Sunday, August 21, 2011

My Demon Children

Joe and I are not very traditional.  See Serious Relationships - Part VI for clarification.

                                                    We got married on September 1, 2009.



                                           We moved into our new house on October 31, 2009.



                                                 We got these guys on November 1, 2009.

Sam is the black male demon on the left.  Charlie is the fawn female demon on the right.  Yes, my demon children are pugdogs!  I know you are all very jealous that I have such wonderful and adorable children.  If you are lucky, I just may call on you to watch them someday.  They are not allowed to have chocolate, raisins, or garlic.  They do enjoy a tasty marshmallow, pork rinds, and anything else you may happen to drop on the floor in their vicinity.

You may think calling them my children is weird.  Good!  I don't really call them my children.  Neither do I treat them like children.

                                                  These are their Christmas jam-jams. 

I know, I know.  I just said I didn't treat them like children.  And, I didn't do this.  Joe did.  He actually sewed and embroidered them both hooded fleece jammies.

If you watch them for us, you may need to know a bit about them.

They are pretty idiotic.  Until you don't expect them to be.  Also, if food is involved, their IQ's seem to rise.


                                                      Sam is special.  Very special. 

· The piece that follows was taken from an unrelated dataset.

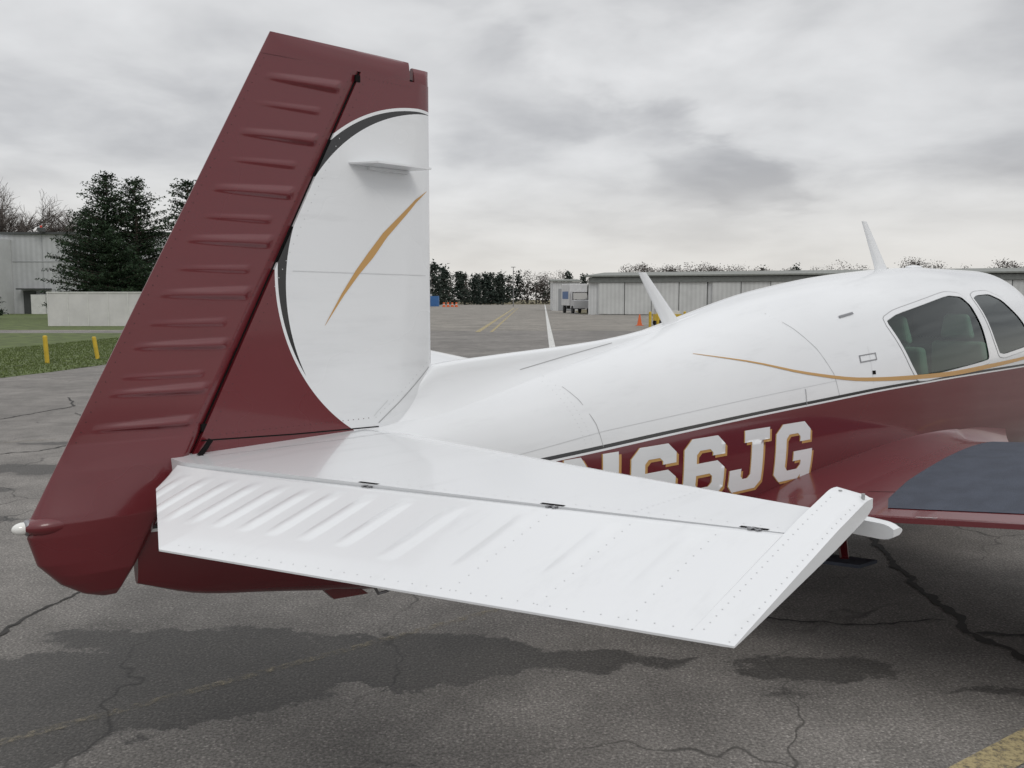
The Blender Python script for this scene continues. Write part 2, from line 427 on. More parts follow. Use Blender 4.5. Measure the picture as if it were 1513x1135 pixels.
for sd in (-1,1):
    drape(ribbon(fs,[.001,.010,.016,.021,.025,.018,.010,.001]),'fin_gold_swoosh',gold,fb,.0015,sd,cell=.05)
    drape(ribbon([(1.41,1.74),(1.6,1.738),(1.95,1.735)],.0018),'fin_rib_seam',faint,fb,.0012,sd)
    drape(ribbon([(1.72,1.225),(1.85,1.32),(1.965,1.405)],.0035),'fin_root_seam',seam,fb,.0012,sd)
    drape(ribbon([(1.70,1.25),(1.76,1.30)],.002),'fin_access_seam',faint,fb,.0012,sd)
    drape(ribbon([(1.09,1.232),(1.4,1.219),(1.72,1.212)],.004),'stab_joint',dark,fb,.0012,sd)
for sd in (-1,1):
    m=MB(); a=.03*sd;b=.125*sd
    m.add([(1.63,a,2.095),(1.87,a,2.095),(1.90,b,2.095),(1.68,b,2.095),(1.627,a,2.101),(1.87,a,2.101),(1.90,b,2.101),(1.68,b,2.101)],[(0,3,2,1),(4,5,6,7),(0,1,5,4),(1,2,6,5),(2,3,7,6),(3,0,4,7)])
    m.box(1.70,1.86,min(.025*sd,.045*sd),max(.025*sd,.045*sd),2.084,2.0945)
    m.obj('vor_antenna_blade',white,A)
# ---- stabilizers + elevators
Z0=1.160
SE=1.665; SM=1.745
def hinge(s): return .99+(s-.12)*.386
def stth(u,s):
    T=.050-.022*s/1.8
    e=math.sqrt(min(1,u*4.5)) if u<.222 else 1-.35*(u-.222)/.778
    return T*e
DR=.318
EB=[.20,.28,.36,.44,.52,.60,.68,.77,.87,1.0,1.17,1.35,1.52]
def elth(u,s): return .0205*(1-u)**.9*math.sqrt(min(1,.5+u*10))+.0022
for sd in (-1,.955):
    nm='right' if sd<0 else 'left'
    CH=.345 if sd<0 else .295
    def elxe(s,CH=CH):
        te=hinge(s)-CH
        if s<.48: return max(te,lerp([(.12,.955),(.16,.905),(.48,hinge(.48)-CH)],s)) if s>.12 else .955
        return te
    def ebead(X,s,u,side,CH=CH):
        h=0; c=(hinge(s)-X)/CH
        for i,b in enumerate(EB):
            c0,c1=(.12,.70) if i<9 else (.12,.76)
            if abs(s-b)>.035 or not (c0<c<c1): continue
            q=(c-c0)/(c1-c0); env=min(1,q*4)*min(1,(1-q)*4); d=(s-b)/(.022 if i<9 else .025)
            if abs(d)<1: h+=(.0048 if i<9 else .0042)*env*(1-d*d)**1.3
        return h
    sm=lambda X,s,t,sd=sd:(X,sd*s,Z0+t)
    st=plate(nm+'_stabilizer',frange(.0,SE,80),lambda s:1.845,lambda s:max(hinge(s),.99)+.004,stth,40,sm,white,umap=lambda u:u*u)
    plate(nm+'_stabilizer_tip',frange(SE,1.785,12),lambda s:1.872-.25*max(0,s-1.72),lambda s:1.812,lambda u,s:.017*math.sqrt(min(1,u*3+.02))*math.sqrt(max(.03,1-max(0,(s-1.755)/.034)**2)),10,sm,white,umap=lambda u:u*u)
    em=lambda X,s,t,sd=sd:(X,sd*s,Z0+.004+t-DR*(hinge(s)-X))
    el=plate(nm+'_elevator',frange(.12,SE,460),lambda s:hinge(s)-.005,elxe,elth,60,em,white,bead=ebead,sharp=60)
    hn=plate(nm+'_elevator_horn',frange(SE,SM,10),lambda s:1.797,lambda s:hinge(s)-CH,lambda u,s:(.021*(1-max(0,u-.3)/.7)**.9*(math.sqrt(min(1,.25+u*12)))+.0022)*(1 if s<SM-.012 else .8),40,em,white,sharp=40)
    g=MB(); 
    pts=frange(.12,SE,20)
    for s0,s1 in zip(pts,pts[1:]):
        g.add([(hinge(s0)-.012,sd*s0,Z0-.012),(hinge(s0)+.012,sd*s0,Z0-.012),(hinge(s0)+.012,sd*s0,Z0+.012),(hinge(s0)-.012,sd*s0,Z0+.008),
               (hinge(s1)-.012,sd*s1,Z0-.012),(hinge(s1)+.012,sd*s1,Z0-.012),(hinge(s1)+.012,sd*s1,Z0+.012),(hinge(s1)-.012,sd*s1,Z0+.008)],
              [(3,2,6,7),(0,4,5,1)])
    g.obj(nm+'_elevator_gap',dark,A)
    sb=bvh_of(st); eb=bvh_of(el); hb=bvh_of(hn)
    for s in (.71,1.18,1.60):
        h=hinge(s)
        drape([(h+.005-.010,sd*(s-.027)),(h+.015-.010,sd*(s-.027)),(h+.015+.010,sd*(s+.027)),(h+.005+.010,sd*(s+.027))],nm+'_hinge_cutout',dark,sb,.0012,axis='Z')
        b=MB(); b.box(h-.010,h+.010,sd*s-.004,sd*s+.004,Z0+.012,Z0+.0235); b.box(h-.006,h+.009,sd*s-.018,sd*s-.012,Z0+.012,Z0+.0228);b.tube([(h+.002,sd*s-.020,Z0+.021),(h+.002,sd*s+.012,Z0+.021)],.0022); b.obj(nm+'_hinge_bracket',metal,A)
    drape(ribbon([(1.08,sd*.105),(1.5,sd*.16),(1.78,sd*.175)],.0025),nm+'_stab_root_seam',seam,sb,.0012,axis='Z')
    rv=MB()
    def rivet(x,y,b):
        h=b.ray_cast(Vector((x,y,3)),Vector((0,0,-1)))
        if h[0] is None: return
        p=h[0];n_=h[1]
        if n_.z<0:n_=-n_
        a=n_.orthogonal().normalized(); c=n_.cross(a); r=.0018
        rv.add([p+a*r*math.cos(t)+c*r*math.sin(t)+n_*.0003 for t in (0,1.05,2.1,3.14,4.19,5.24)]+[p+n_*.001],[(i,(i+1)%6,6) for i in range(6)])
    s=.16
    while s<SE:
        rivet(hinge(s)+.035,sd*s,sb)
        if s>.5: rivet(hinge(s)-CH+.023,sd*s,eb)
        s+=.032
    for s in (1.17,1.35,1.52):
        for q in frange(.03,.31,11): rivet(hinge(s)-q,sd*(s+.034),eb); 
    for q in frange(.10,.78,26): rivet(1.04+q,sd*(.12+.05*q),sb)
    for q in frange(-.33,.13,24): rivet(hinge(SM-.03)+q,sd*(SM-.064),hb); rivet(hinge(SM-.03)+q,sd*(SM-.012),hb)
    for s in (.75,1.35):
        for q in frange(.1,.95,14): rivet(hinge(s)+q*(1.80-hinge(s)),sd*s,sb)
    rv.obj(nm+'_tail_rivets',rivm,A)
    b=MB(); 
    for q in (.055,.105): b.tube([(1.772,sd*(SE+q-.035),Z0+.03),(1.772,sd*(SE+q-.035),Z0+.0835)],.004,8)
    b.obj(nm+'_horn_screws',seam,A)
for sd in (-1,1):
    rv=MB(); rm=MB()
    def rivy(x,z,b,M,r=.0019):
        h=b.ray_cast(Vector((x,sd*3.,z)),Vector((0,-sd,0)))
        if h[0] is None: return
        p=h[0];n_=Vector((0,sd,0)); a=Vector((1,0,0)); c=Vector((0,0,1))
        M.add([p+a*r*math.cos(t)+c*r*math.sin(t)+n_*.0003 for t in (0,1.05,2.1,3.14,4.19,5.24)]+[p+n_*.001],[(i,(i+1)%6,6) for i in range(6)])
    for z in frange(1.26,2.39,42):
        rivy(hx(z)+.03,z,fb,rm if math.hypot(hx(z)+.03-1.94,z-1.71)>.6 else rv)
        rivy(hx(z)-.03,z,rb,rm); rivy(rte(z)+.02,z,rb,rm)
    for x_ in frange(1.72,1.88,9): rivy(x_,2.385,fb,rm)
    for x_ in frange(1.15,1.68,26): rivy(x_,1.245,fb,rm)
    for t in frange(0,1,14): rivy(1.71+.26*t,1.245+.19*t,fb,rv)
    for t in frange(0,1,16): rivy(2.485+.13*t-.03*t*t+.01,1.34-.26*t,fbvh,rv); rivy(2.46+.13*t-.03*t*t,1.34-.26*t,fbvh,rv)
    for t in frange(0,1,22): rivy(3.94+.3*t,1.58-.36*t**1.3,fbvh,rv)
    rv.obj('skin_rivets',rivm,A); rm.obj('maroon_rivets',seamr,A)
m=MB()
for z in (2.38,1.27): m.box(hx(z)-.008,hx(z)+.010,-.036+.008*(z-1.2),-.02,z-.012,z+.010)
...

Sam will never stop eating.  Example 1:  We take them with us to my parents when we visit for Christmas.  The first year we took them, Mom claimed that she had doggie/childproofed the kitchen and we could let them loose instead of kenneling them while we visited her sister's family.  When we returned from Family Dinner, Sam and Charlie were very thirsty.  We walked them and they drank all the kitties water.  We brought them in and  refilled their empty water bowl which they promptly drank.  I looked down at Sam and noticed that he was pear-shaped.  He was so fat that he couldn't scratch his own ear.  Searching around a bit, we found out that he had been eating out of the bag of Dog Chow that was on the porch for the whole time we had been at Aunt Tracy's.  Four hours of gorging will make one fat pug.  He did barf.  The next morning.  For Joe.  Outside, thank goodness.

They clear their tiny nasal passage by snorting forcefully.  Usually when they have their nose near your bare leg or unsuspecting face.  You get used to it.

They will try to make out with you.  Charlie is especially adept at getting a quick French kiss just when you least expect it.  It is only really disturbing when her tongue touches yours.  You may feel the need to shower immediately following her well-meaning but unwanted smooch.  She has not yet learned that "No!" means no.

                                                 They like to watch anyone (usually me) cook.


                                                   Sometimes I drop stuff.  They don't mind.

Joe keeps asking when we can get a real dog.  His definition of a real dog...

                                                                         or...



I like my toy dogs.  They are entertaining and don't eat much (if monitored).  They have a ton of personality.  They love me.  And, perhaps best of all, their poop is small.